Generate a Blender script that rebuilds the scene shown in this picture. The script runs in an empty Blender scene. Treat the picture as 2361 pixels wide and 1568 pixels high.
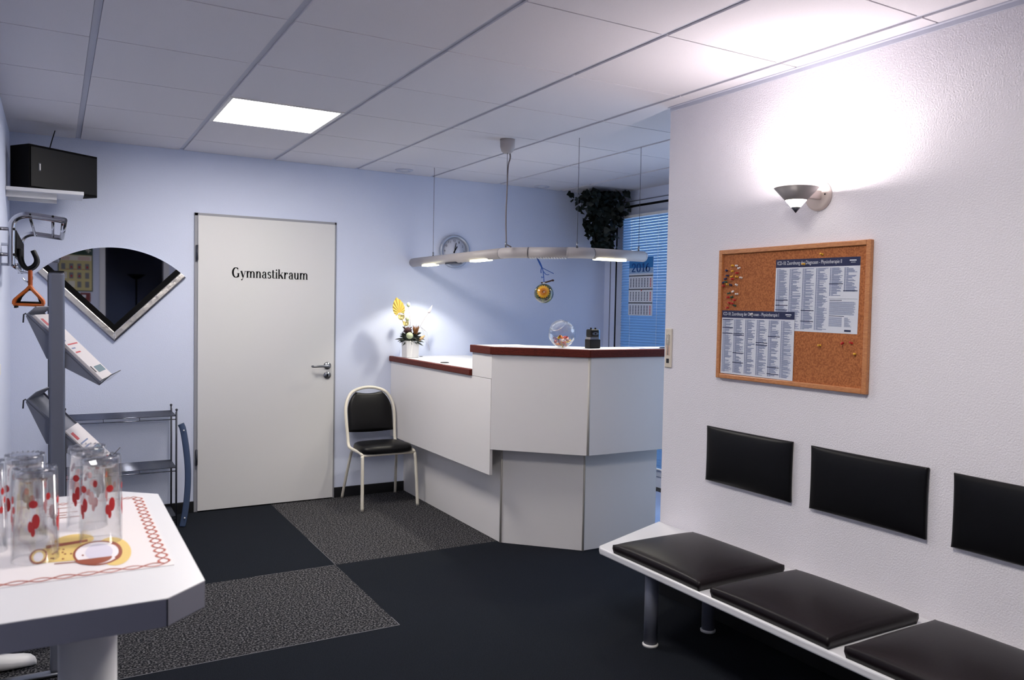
import bpy, bmesh, math, random
from mathutils import Vector, Matrix
random.seed(7)
C = bpy.context.scene.collection
sc = bpy.context.scene
PI = math.pi

# ------------------------------------------------------------ camera, world, light, exposure
cam_d = bpy.data.cameras.new('camera'); cam = bpy.data.objects.new('camera', cam_d); C.objects.link(cam)
_r = Vector((0.86652644, -0.49878414, 0.01860942)); _u = Vector((0.0034017, 0.04318425, 0.99906133)); _f = Vector((0.49911959, 0.86564975, -0.03911701))
m = Matrix.Identity(4)
for i in range(3):
    m[i][0] = _r[i]; m[i][1] = _u[i]; m[i][2] = -_f[i]
m.translation = (0, 0, 1.414)
cam.matrix_world = m
cam_d.sensor_fit = 'HORIZONTAL'; cam_d.sensor_width = 36; cam_d.lens = 27.99
cam_d.clip_start = 0.02; cam_d.clip_end = 60
cam_d.dof.use_dof = True; cam_d.dof.focus_distance = 4.0; cam_d.dof.aperture_fstop = 7.0
sc.camera = cam

world = bpy.data.worlds.new('world'); sc.world = world; world.use_nodes = True
bg = world.node_tree.nodes['Background']; bg.inputs[0].default_value = (0.50, 0.66, 0.92, 1); bg.inputs[1].default_value = 2.4

vs = sc.view_settings
vs.view_transform = 'Standard'; vs.look = 'None'; vs.gamma = 1.0; vs.use_curve_mapping = False
vs.exposure = 0.56


# ------------------------------------------------------------ materials
def lin(c):
    return tuple((v/12.92 if v <= 0.04045 else ((v+0.055)/1.055)**2.4) for v in (x/255 for x in c))
def mat(name, rgb, rough=0.6, metal=0.0, bump=None, speck=None, trans=0.0, ior=1.45, emit=None, es=0, coat=0, spec=0.5, alpha=1.0):
    mt = bpy.data.materials.new(name); mt.use_nodes = True
    nt = mt.node_tree; b = nt.nodes['Principled BSDF']
    c = lin(rgb)
    b.inputs['Base Color'].default_value = (*c, 1); b.inputs['Roughness'].default_value = rough
    b.inputs['Metallic'].default_value = metal; b.inputs['Transmission Weight'].default_value = trans
    b.inputs['IOR'].default_value = ior; b.inputs['Coat Weight'].default_value = coat
    b.inputs['Specular IOR Level'].default_value = spec; b.inputs['Alpha'].default_value = alpha
    if emit:
        b.inputs['Emission Color'].default_value = (*lin(emit), 1); b.inputs['Emission Strength'].default_value = es
    co = nt.nodes.new('ShaderNodeTexCoord')
    if speck:      # (scale, rgb2, lo, hi)
        n = nt.nodes.new('ShaderNodeTexNoise'); n.inputs['Scale'].default_value = speck[0]; n.inputs['Detail'].default_value = 3
        r = nt.nodes.new('ShaderNodeValToRGB'); r.color_ramp.elements[0].position = speck[2]; r.color_ramp.elements[1].position = speck[3]
        r.color_ramp.elements[0].color = (*c, 1); r.color_ramp.elements[1].color = (*lin(speck[1]), 1)
        nt.links.new(co.outputs['Object'], n.inputs['Vector']); nt.links.new(n.outputs['Fac'], r.inputs[0]); nt.links.new(r.outputs[0], b.inputs['Base Color'])
    if bump:       # (scale, strength, distance)
        n = nt.nodes.new('ShaderNodeTexNoise'); n.inputs['Scale'].default_value = bump[0]; n.inputs['Detail'].default_value = 4
        bp = nt.nodes.new('ShaderNodeBump'); bp.inputs['Strength'].default_value = bump[1]; bp.inputs['Distance'].default_value = bump[2]
        nt.links.new(co.outputs['Object'], n.inputs['Vector']); nt.links.new(n.outputs['Fac'], bp.inputs['Height']); nt.links.new(bp.outputs[0], b.inputs['Normal'])
    return mt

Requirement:
Restate the data above word for word. Skip every picture.

Reply to the exercise:
Generate a Blender script that rebuilds the scene shown in this picture. The script runs in an empty Blender scene. Treat the picture as 2361 pixels wide and 1568 pixels high.
import bpy, bmesh, math, random
from mathutils import Vector, Matrix
random.seed(7)
C = bpy.context.scene.collection
sc = bpy.context.scene
PI = math.pi

# ------------------------------------------------------------ camera, world, light, exposure
cam_d = bpy.data.cameras.new('camera'); cam = bpy.data.objects.new('camera', cam_d); C.objects.link(cam)
_r = Vector((0.86652644, -0.49878414, 0.01860942)); _u = Vector((0.0034017, 0.04318425, 0.99906133)); _f = Vector((0.49911959, 0.86564975, -0.03911701))
m = Matrix.Identity(4)
for i in range(3):
    m[i][0] = _r[i]; m[i][1] = _u[i]; m[i][2] = -_f[i]
m.translation = (0, 0, 1.414)
cam.matrix_world = m
cam_d.sensor_fit = 'HORIZONTAL'; cam_d.sensor_width = 36; cam_d.lens = 27.99
cam_d.clip_start = 0.02; cam_d.clip_end = 60
cam_d.dof.use_dof = True; cam_d.dof.focus_distance = 4.0; cam_d.dof.aperture_fstop = 7.0
sc.camera = cam

world = bpy.data.worlds.new('world'); sc.world = world; world.use_nodes = True
bg = world.node_tree.nodes['Background']; bg.inputs[0].default_value = (0.50, 0.66, 0.92, 1); bg.inputs[1].default_value = 2.4

vs = sc.view_settings
vs.view_transform = 'Standard'; vs.look = 'None'; vs.gamma = 1.0; vs.use_curve_mapping = False
vs.exposure = 0.56


# ------------------------------------------------------------ materials
def lin(c):
    return tuple((v/12.92 if v <= 0.04045 else ((v+0.055)/1.055)**2.4) for v in (x/255 for x in c))
def mat(name, rgb, rough=0.6, metal=0.0, bump=None, speck=None, trans=0.0, ior=1.45, emit=None, es=0, coat=0, spec=0.5, alpha=1.0):
    mt = bpy.data.materials.new(name); mt.use_nodes = True
    nt = mt.node_tree; b = nt.nodes['Principled BSDF']
    c = lin(rgb)
    b.inputs['Base Color'].default_value = (*c, 1); b.inputs['Roughness'].default_value = rough
    b.inputs['Metallic'].default_value = metal; b.inputs['Transmission Weight'].default_value = trans
    b.inputs['IOR'].default_value = ior; b.inputs['Coat Weight'].default_value = coat
    b.inputs['Specular IOR Level'].default_value = spec; b.inputs['Alpha'].default_value = alpha
    if emit:
        b.inputs['Emission Color'].default_value = (*lin(emit), 1); b.inputs['Emission Strength'].default_value = es
    co = nt.nodes.new('ShaderNodeTexCoord')
    if speck:      # (scale, rgb2, lo, hi)
        n = nt.nodes.new('ShaderNodeTexNoise'); n.inputs['Scale'].default_value = speck[0]; n.inputs['Detail'].default_value = 3
        r = nt.nodes.new('ShaderNodeValToRGB'); r.color_ramp.elements[0].position = speck[2]; r.color_ramp.elements[1].position = speck[3]
        r.color_ramp.elements[0].color = (*c, 1); r.color_ramp.elements[1].color = (*lin(speck[1]), 1)
        nt.links.new(co.outputs['Object'], n.inputs['Vector']); nt.links.new(n.outputs['Fac'], r.inputs[0]); nt.links.new(r.outputs[0], b.inputs['Base Color'])
    if bump:       # (scale, strength, distance)
        n = nt.nodes.new('ShaderNodeTexNoise'); n.inputs['Scale'].default_value = bump[0]; n.inputs['Detail'].default_value = 4
        bp = nt.nodes.new('ShaderNodeBump'); bp.inputs['Strength'].default_value = bump[1]; bp.inputs['Distance'].default_value = bump[2]
        nt.links.new(co.outputs['Object'], n.inputs['Vector']); nt.links.new(n.outputs['Fac'], bp.inputs['Height']); nt.links.new(bp.outputs[0], b.inputs['Normal'])
    return mt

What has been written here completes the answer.